→ **WHAT THIS TASK INVOLVES**: Your answer should be a single number: the count of lines that include the word "from".
── STORED ROWS ──
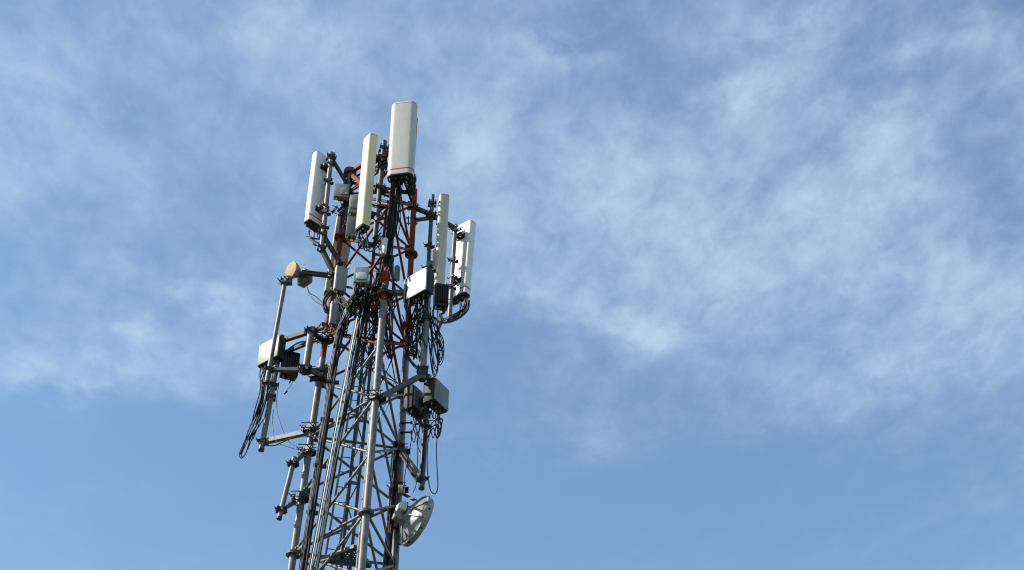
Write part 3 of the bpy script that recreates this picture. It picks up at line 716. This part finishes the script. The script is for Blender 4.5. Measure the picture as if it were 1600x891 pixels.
def loops(label, n, starts, bots, ends, seed, r=.008):
    rnd = random.Random(seed); cs = []
    for i in range(n):
        a = rnd.choice(starts); b = rnd.choice(bots); e = rnd.choice(ends); J = rnd.uniform
        a = (a[0] + J(-2, 2), a[1], a[2]); b = (b[0] + J(-4, 4), b[1] + J(-14, 8), b[2] + J(-.1, .1)); e = (e[0] + J(-2, 2), e[1] + J(-8, 8), e[2])
        w = J(3, 6); sg = 1 if b[0] > e[0] else -1
        m = lambda p, q, t: tuple(p[k] * (1 - t) + q[k] * t for k in range(3))
        o1 = (b[0] + sg * w, b[1] - 16, b[2]); o2 = (b[0] - sg * w, b[1] - 16, b[2])
        pts = [a, (a[0], a[1] + 8, a[2]), m((a[0], a[1] + 8, a[2]), o1, .5), o1, b, o2, m(o2, e, .55), e]
        cs.append((pts, r * J(.85, 1.3), M_black))
    return bundle(label, cs)
loops('long loops of black cable hanging beside the thick pale pipe', 10, [(672, 480, -.5), (678, 484, -.3), (684, 486, .1), (668, 476, -.7)], [(684, 570, -.4), (680, 582, -.4), (686, 552, -.4), (676, 560, -.4)], [(668, 500, -.55), (665, 520, -.6), (672, 490, -.55)], 31, .0085)
loops('loops of thin black cable left of the thick pale pipe', 9, [(640, 474, -.8), (648, 474, -.85), (656, 472, -.85), (634, 474, -.5)], [(652, 548, -.4), (644, 562, -.2), (655, 572, -.5), (638, 540, .2)], [(634, 520, .45), (630, 500, .45), (660, 530, -.6), (632, 545, .45)], 32, .0075)
bundle('thick black bent cable from the right leg up to the thick pale pipe', run([(632, 545, .45), (640, 562, .2), (648, 572, -.2), (656, 578, -.5), (662, 572, -.65)], [-1, 1], .02, M_black, .6, 33))
clp = [(421, 572, .6), (414, 590, .57), (411, 612, .55), (404, 640, .53), (395, 664, .5), (385, 688, .5), (377, 710, .5)]
bundle('thick cluster of black cables hanging at the far left', run(clp, [-2.5, -1.2, 0, 1.2], .011, M_black, 2.2, 34) + run(clp[:5], [3.5, 5, -4], .012, M_black, 2.5, 35) + run([(x + (2 if i else 8), y, d) for i, (x, y, d) in enumerate(clp[:6])], [0, 3, 5.5], .0085, M_black, 2.5, 39))
bundle('long loose black cable loops at the bottom of the far left cluster', [([(410, 575, .6), (414, 600, .55), (405, 640, .5), (392, 672, .5), (379, 697, .5), (374, 710, .5), (378, 716, .5), (385, 706, .5), (392, 684, .5), (403, 668, .5), (412, 655, .5)], .009, M_black), ([(425, 575, .6), (418, 612, .55), (409, 648, .5), (396, 672, .5), (384, 695, .5), (377, 711, .5), (381, 713, .5), (389, 697, .5), (397, 678, .5), (406, 664, .5)], .009, M_black),
    ([(407, 576, .6), (406, 590, .55), (412, 605, .55), (402, 640, .5), (390, 668, .5)], .012, M_black)])
bundle('two thin grey cables sagging from the far left radio units to the left leg', [([(436, 597, .6), (432, 630, .55), (437, 658, .5), (450, 688, .45), (470, 702, .3), (480, 704, .25)], .006, M_grey_c), ([(427, 640, .6), (426, 665, .5), (432, 690, .45), (455, 700, .35), (478, 706, .25)], .0055, M_grey_c)])
bundle('short loose cable end with a black plug under the black far left unit', [([(457, 590, .65), (456, 600, .62), (450, 608, .6), (446, 613, .6)], .005, M_grey_c), ([(449, 611, .6), (444, 616, .6)], .016, M_black), ([(456, 592, .62), (452, 599, .62)], .014, M_black)])
bundle('two thin cables drooping from the small tan dish to the left leg', [([(479, 449, .2), (483, 460, .15), (492, 470, .1), (503, 477, .05)], .010, M_grey_c), ([(480, 449, .2), (484, 458, .15), (494, 464, .1), (504, 473, .05)], .009, M_black)])
bundle('black cable bent along the underside of the lower left arm', [([(414, 696, .58), (430, 696, .45), (450, 687, .35), (466, 681, .25), (482, 682, .2), (500, 684, .0)], .012, M_black), ([(508, 519, .2), (490, 531, .2), (466, 536, .4), (448, 548, .55)], .016, M_black), ([(511, 505, .2), (503, 505, .2), (498, 512, .2), (502, 516, .2), (515, 497, .1)], .01, M_black)])
loops('black cables hanging under the right one of the lower right pair', 6, [(676, 645, -.3), (682, 646, -.3), (688, 643, -.3)], [(683, 676, -.3), (680, 690, -.3), (686, 682, -.3)], [(667, 672, -.25), (665, 690, -.25), (666, 660, -.25)], 36, .0085)
loops('black cables hanging under the left one of the lower right pair', 5, [(646, 652, -.2), (651, 655, -.2), (656, 654, -.2)], [(648, 690, -.2), (654, 700, -.2), (652, 676, -.2)], [(663, 668, -.2), (662, 690, -.2), (661, 700, -.2)], 37, .0085)
bundle('longest black cable loop hanging under the lower right pair', [([(686, 645, -.3), (684, 670, -.3), (682, 700, -.25), (683, 735, -.25), (684, 762, -.25), (679, 772, -.25), (672, 764, -.25), (668, 735, -.25), (668, 700, -.25), (672, 672, -.25)], .0085, M_black)])
bundle('long thin black cables dropping from the lower right radio pair to the big dish', [([(651, 656, -.2), (644, 678, -.2), (642, 692, -.1), (637, 720, .1), (632, 745, .3), (632, 762, .4)], .007, M_black), ([(656, 655, -.2), (653, 690, -.15), (652, 730, .0), (650, 758, .2), (645, 770, .3)], .007, M_black)])
bundle('black cable strapped down the long dark pipe under the lower right pair', run([(665, 650, -.24), (663, 690, -.26), (660, 730, -.26), (656, 752, -.26), (643, 738, .1), (630, 712, .4)], [-1.2, 0.4], .016, M_black, .3, 38))
bundle('thin grey cables strung between the front leg and the right leg', [([(590, 705, -.8), (602, 715, -.2), (612, 712, .2), (620, 700, .5)], .007, M_black), ([(598, 640, -.8), (606, 625, -.3), (615, 600, .2), (624, 585, .5)], .005, M_grey_c), ([(596, 650, -.8), (604, 640, -.3), (614, 612, .2), (625, 592, .5)], .005, M_grey_c), ([(630, 640, .5), (640, 650, .3), (652, 655, .0)], .005, M_grey_c), ([(594, 640, -1.0), (590, 660, -1.02), (585, 675, -1.02), (583, 690, -1.0)], .007, M_black)])
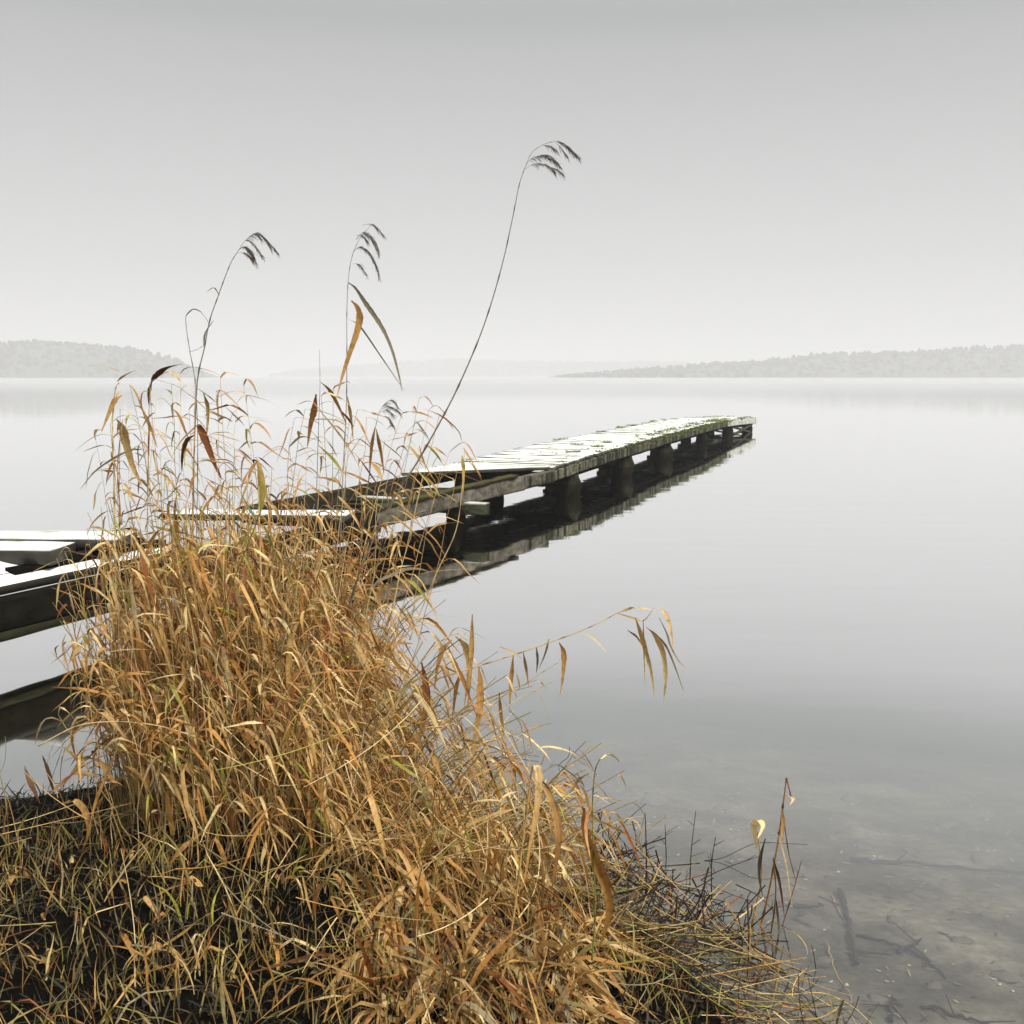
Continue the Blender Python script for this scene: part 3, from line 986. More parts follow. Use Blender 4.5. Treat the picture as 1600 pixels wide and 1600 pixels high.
GS = np.array((.20, .17, .13))
feature('reed', 'tall reed on the left of the clump with a dark nodding seed plume', 'reed',
        [([(292, 1150), (300, 900), (303, 720), (308, 600), (319, 545), (328, 500), (340, 465), (352, 432), (362, 408), (371, 394)], GS, .0032, .0011),
         ([(296, 550), (308, 546), (318, 540)], GS, .0007, .0007)],
        [([(318, 540), (321, 520), (334, 500)], 3, GS, GS), ([(323, 456), (334, 449), (343, 462)], 2.5, GREY, GREY)],
        [[(371, 394), (380, 380), (392, 368), (403, 364), (414, 372), (425, 384), (437, 399)], [(376, 385), (386, 375), (397, 382), (404, 392), (410, 401)],
         [(371, 392), (380, 386), (389, 392), (396, 405)], [(372, 391), (382, 386), (392, 392), (397, 402)], [(371, 395), (382, 395), (390, 400), (395, 407)], [(375, 388), (384, 386), (391, 395), (401, 412)],
         [(390, 369), (400, 366), (408, 373)], [(405, 366), (416, 376), (424, 390)]], Y=3.75)
feature('reed', 'slender reed with feathery plume and hanging long leaves in the middle of the clump', 'reed',
        [([(520, 1150), (530, 900), (536, 740), (541, 640), (542, 560), (542, 490), (544, 440), (548, 410), (554, 390), (564, 370), (580, 352)], np.array((.30, .27, .22)), .0022, .0006)],
        [([(545, 442), (556, 451), (570, 472), (588, 498), (602, 522), (614, 552), (624, 590), (628, 612)], 7, GREY * .55, GREY),
         ([(545, 499), (556, 504), (566, 514), (596, 558), (632, 611)], 3.2, GREY * .8, GREY),
         ([(549, 470), (558, 480), (562, 496), (557, 520), (545, 555), (534, 590), (526, 622)], 11, ORANGE, TAN),
         ([(543, 620), (548, 650), (552, 690)], 5, TAN, STRAW)],
        [[(551, 394), (562, 386), (574, 391), (583, 405), (589, 420), (593, 436)], [(552, 393), (564, 386), (577, 395), (586, 412)], [(556, 374), (567, 363), (579, 368), (588, 381), (592, 398)],
         [(557, 374), (569, 365), (582, 376), (589, 390)], [(557, 368), (566, 368), (574, 377)], [(566, 352), (580, 350), (589, 356), (599, 367)], [(552, 412), (562, 414), (574, 430)]], Y=3.7)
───
→ **THE REPLY**: 5